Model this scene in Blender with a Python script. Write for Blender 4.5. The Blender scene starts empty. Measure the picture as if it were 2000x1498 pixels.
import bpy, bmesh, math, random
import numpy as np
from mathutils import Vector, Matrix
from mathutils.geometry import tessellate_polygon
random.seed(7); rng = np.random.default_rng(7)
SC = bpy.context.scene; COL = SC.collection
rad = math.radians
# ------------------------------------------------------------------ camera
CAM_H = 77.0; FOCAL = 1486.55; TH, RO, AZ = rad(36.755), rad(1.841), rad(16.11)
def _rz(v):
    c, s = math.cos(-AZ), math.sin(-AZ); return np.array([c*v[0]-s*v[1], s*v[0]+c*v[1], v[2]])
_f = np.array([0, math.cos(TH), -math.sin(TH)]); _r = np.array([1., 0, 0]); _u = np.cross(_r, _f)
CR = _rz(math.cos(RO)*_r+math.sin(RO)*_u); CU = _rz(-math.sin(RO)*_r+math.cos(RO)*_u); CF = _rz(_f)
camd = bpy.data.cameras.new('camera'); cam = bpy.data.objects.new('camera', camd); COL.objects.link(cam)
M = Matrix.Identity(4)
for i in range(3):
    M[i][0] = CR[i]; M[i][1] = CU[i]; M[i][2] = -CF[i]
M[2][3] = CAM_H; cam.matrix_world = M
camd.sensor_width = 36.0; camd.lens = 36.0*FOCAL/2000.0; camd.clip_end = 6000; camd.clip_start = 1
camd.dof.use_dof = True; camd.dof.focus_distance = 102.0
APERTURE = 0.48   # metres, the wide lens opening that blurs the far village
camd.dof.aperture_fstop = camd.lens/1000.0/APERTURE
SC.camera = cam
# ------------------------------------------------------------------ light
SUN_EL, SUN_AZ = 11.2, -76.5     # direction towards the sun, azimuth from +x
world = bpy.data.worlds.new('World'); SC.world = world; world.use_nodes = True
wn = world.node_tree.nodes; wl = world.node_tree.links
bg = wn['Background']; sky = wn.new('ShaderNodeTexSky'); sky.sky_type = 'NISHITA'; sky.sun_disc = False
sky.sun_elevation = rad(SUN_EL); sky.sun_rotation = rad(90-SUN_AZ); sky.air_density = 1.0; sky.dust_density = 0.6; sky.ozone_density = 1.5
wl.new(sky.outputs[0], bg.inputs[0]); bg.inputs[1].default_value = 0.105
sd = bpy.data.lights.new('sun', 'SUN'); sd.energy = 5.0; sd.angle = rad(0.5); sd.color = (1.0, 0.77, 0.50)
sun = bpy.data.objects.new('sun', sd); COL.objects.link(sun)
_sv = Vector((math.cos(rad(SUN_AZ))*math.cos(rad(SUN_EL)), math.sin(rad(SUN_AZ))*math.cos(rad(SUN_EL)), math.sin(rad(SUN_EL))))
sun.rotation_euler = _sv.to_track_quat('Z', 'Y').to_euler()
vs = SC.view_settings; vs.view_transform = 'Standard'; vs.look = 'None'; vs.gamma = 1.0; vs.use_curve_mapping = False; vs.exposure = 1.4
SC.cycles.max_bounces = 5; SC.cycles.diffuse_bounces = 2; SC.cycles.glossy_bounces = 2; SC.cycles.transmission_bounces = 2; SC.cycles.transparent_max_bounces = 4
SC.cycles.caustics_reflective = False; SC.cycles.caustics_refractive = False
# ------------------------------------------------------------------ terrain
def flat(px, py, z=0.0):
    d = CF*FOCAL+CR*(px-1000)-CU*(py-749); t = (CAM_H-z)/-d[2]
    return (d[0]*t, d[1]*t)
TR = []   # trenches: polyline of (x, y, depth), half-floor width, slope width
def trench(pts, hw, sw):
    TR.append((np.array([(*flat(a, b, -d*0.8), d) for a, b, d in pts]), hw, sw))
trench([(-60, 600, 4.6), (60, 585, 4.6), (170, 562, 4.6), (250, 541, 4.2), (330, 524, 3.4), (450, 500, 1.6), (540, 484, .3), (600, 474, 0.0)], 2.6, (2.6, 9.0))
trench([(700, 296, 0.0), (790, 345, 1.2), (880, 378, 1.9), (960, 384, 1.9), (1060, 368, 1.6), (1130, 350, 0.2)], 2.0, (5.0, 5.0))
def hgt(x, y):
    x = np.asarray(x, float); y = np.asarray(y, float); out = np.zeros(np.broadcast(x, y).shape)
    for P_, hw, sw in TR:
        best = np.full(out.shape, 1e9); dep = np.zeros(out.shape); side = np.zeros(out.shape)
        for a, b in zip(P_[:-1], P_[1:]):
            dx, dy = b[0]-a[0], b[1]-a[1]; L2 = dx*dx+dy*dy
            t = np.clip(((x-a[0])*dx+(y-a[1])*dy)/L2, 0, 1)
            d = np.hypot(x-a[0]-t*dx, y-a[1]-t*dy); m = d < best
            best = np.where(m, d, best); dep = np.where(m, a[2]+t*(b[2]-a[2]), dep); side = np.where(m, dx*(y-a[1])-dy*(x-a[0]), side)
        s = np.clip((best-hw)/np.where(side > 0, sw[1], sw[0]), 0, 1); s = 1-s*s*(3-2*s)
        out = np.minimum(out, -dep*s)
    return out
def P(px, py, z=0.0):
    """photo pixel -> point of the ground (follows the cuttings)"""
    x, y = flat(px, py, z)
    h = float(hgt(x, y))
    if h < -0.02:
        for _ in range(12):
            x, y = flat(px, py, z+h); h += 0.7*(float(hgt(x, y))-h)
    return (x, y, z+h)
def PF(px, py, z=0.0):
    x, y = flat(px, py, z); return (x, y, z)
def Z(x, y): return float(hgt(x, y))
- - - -
Your task is to repeat each line of the material exactly.

Model this scene in Blender with a Python script. Write for Blender 4.5. The Blender scene starts empty. Measure the picture as if it were 2000x1498 pixels.
import bpy, bmesh, math, random
import numpy as np
from mathutils import Vector, Matrix
from mathutils.geometry import tessellate_polygon
random.seed(7); rng = np.random.default_rng(7)
SC = bpy.context.scene; COL = SC.collection
rad = math.radians
# ------------------------------------------------------------------ camera
CAM_H = 77.0; FOCAL = 1486.55; TH, RO, AZ = rad(36.755), rad(1.841), rad(16.11)
def _rz(v):
    c, s = math.cos(-AZ), math.sin(-AZ); return np.array([c*v[0]-s*v[1], s*v[0]+c*v[1], v[2]])
_f = np.array([0, math.cos(TH), -math.sin(TH)]); _r = np.array([1., 0, 0]); _u = np.cross(_r, _f)
CR = _rz(math.cos(RO)*_r+math.sin(RO)*_u); CU = _rz(-math.sin(RO)*_r+math.cos(RO)*_u); CF = _rz(_f)
camd = bpy.data.cameras.new('camera'); cam = bpy.data.objects.new('camera', camd); COL.objects.link(cam)
M = Matrix.Identity(4)
for i in range(3):
    M[i][0] = CR[i]; M[i][1] = CU[i]; M[i][2] = -CF[i]
M[2][3] = CAM_H; cam.matrix_world = M
camd.sensor_width = 36.0; camd.lens = 36.0*FOCAL/2000.0; camd.clip_end = 6000; camd.clip_start = 1
camd.dof.use_dof = True; camd.dof.focus_distance = 102.0
APERTURE = 0.48   # metres, the wide lens opening that blurs the far village
camd.dof.aperture_fstop = camd.lens/1000.0/APERTURE
SC.camera = cam
# ------------------------------------------------------------------ light
SUN_EL, SUN_AZ = 11.2, -76.5     # direction towards the sun, azimuth from +x
world = bpy.data.worlds.new('World'); SC.world = world; world.use_nodes = True
wn = world.node_tree.nodes; wl = world.node_tree.links
bg = wn['Background']; sky = wn.new('ShaderNodeTexSky'); sky.sky_type = 'NISHITA'; sky.sun_disc = False
sky.sun_elevation = rad(SUN_EL); sky.sun_rotation = rad(90-SUN_AZ); sky.air_density = 1.0; sky.dust_density = 0.6; sky.ozone_density = 1.5
wl.new(sky.outputs[0], bg.inputs[0]); bg.inputs[1].default_value = 0.105
sd = bpy.data.lights.new('sun', 'SUN'); sd.energy = 5.0; sd.angle = rad(0.5); sd.color = (1.0, 0.77, 0.50)
sun = bpy.data.objects.new('sun', sd); COL.objects.link(sun)
_sv = Vector((math.cos(rad(SUN_AZ))*math.cos(rad(SUN_EL)), math.sin(rad(SUN_AZ))*math.cos(rad(SUN_EL)), math.sin(rad(SUN_EL))))
sun.rotation_euler = _sv.to_track_quat('Z', 'Y').to_euler()
vs = SC.view_settings; vs.view_transform = 'Standard'; vs.look = 'None'; vs.gamma = 1.0; vs.use_curve_mapping = False; vs.exposure = 1.4
SC.cycles.max_bounces = 5; SC.cycles.diffuse_bounces = 2; SC.cycles.glossy_bounces = 2; SC.cycles.transmission_bounces = 2; SC.cycles.transparent_max_bounces = 4
SC.cycles.caustics_reflective = False; SC.cycles.caustics_refractive = False
# ------------------------------------------------------------------ terrain
def flat(px, py, z=0.0):
    d = CF*FOCAL+CR*(px-1000)-CU*(py-749); t = (CAM_H-z)/-d[2]
    return (d[0]*t, d[1]*t)
TR = []   # trenches: polyline of (x, y, depth), half-floor width, slope width
def trench(pts, hw, sw):
    TR.append((np.array([(*flat(a, b, -d*0.8), d) for a, b, d in pts]), hw, sw))
trench([(-60, 600, 4.6), (60, 585, 4.6), (170, 562, 4.6), (250, 541, 4.2), (330, 524, 3.4), (450, 500, 1.6), (540, 484, .3), (600, 474, 0.0)], 2.6, (2.6, 9.0))
trench([(700, 296, 0.0), (790, 345, 1.2), (880, 378, 1.9), (960, 384, 1.9), (1060, 368, 1.6), (1130, 350, 0.2)], 2.0, (5.0, 5.0))
def hgt(x, y):
    x = np.asarray(x, float); y = np.asarray(y, float); out = np.zeros(np.broadcast(x, y).shape)
    for P_, hw, sw in TR:
        best = np.full(out.shape, 1e9); dep = np.zeros(out.shape); side = np.zeros(out.shape)
        for a, b in zip(P_[:-1], P_[1:]):
            dx, dy = b[0]-a[0], b[1]-a[1]; L2 = dx*dx+dy*dy
            t = np.clip(((x-a[0])*dx+(y-a[1])*dy)/L2, 0, 1)
            d = np.hypot(x-a[0]-t*dx, y-a[1]-t*dy); m = d < best
            best = np.where(m, d, best); dep = np.where(m, a[2]+t*(b[2]-a[2]), dep); side = np.where(m, dx*(y-a[1])-dy*(x-a[0]), side)
        s = np.clip((best-hw)/np.where(side > 0, sw[1], sw[0]), 0, 1); s = 1-s*s*(3-2*s)
        out = np.minimum(out, -dep*s)
    return out
def P(px, py, z=0.0):
    """photo pixel -> point of the ground (follows the cuttings)"""
    x, y = flat(px, py, z)
    h = float(hgt(x, y))
    if h < -0.02:
        for _ in range(12):
            x, y = flat(px, py, z+h); h += 0.7*(float(hgt(x, y))-h)
    return (x, y, z+h)
def PF(px, py, z=0.0):
    x, y = flat(px, py, z); return (x, y, z)
def Z(x, y): return float(hgt(x, y))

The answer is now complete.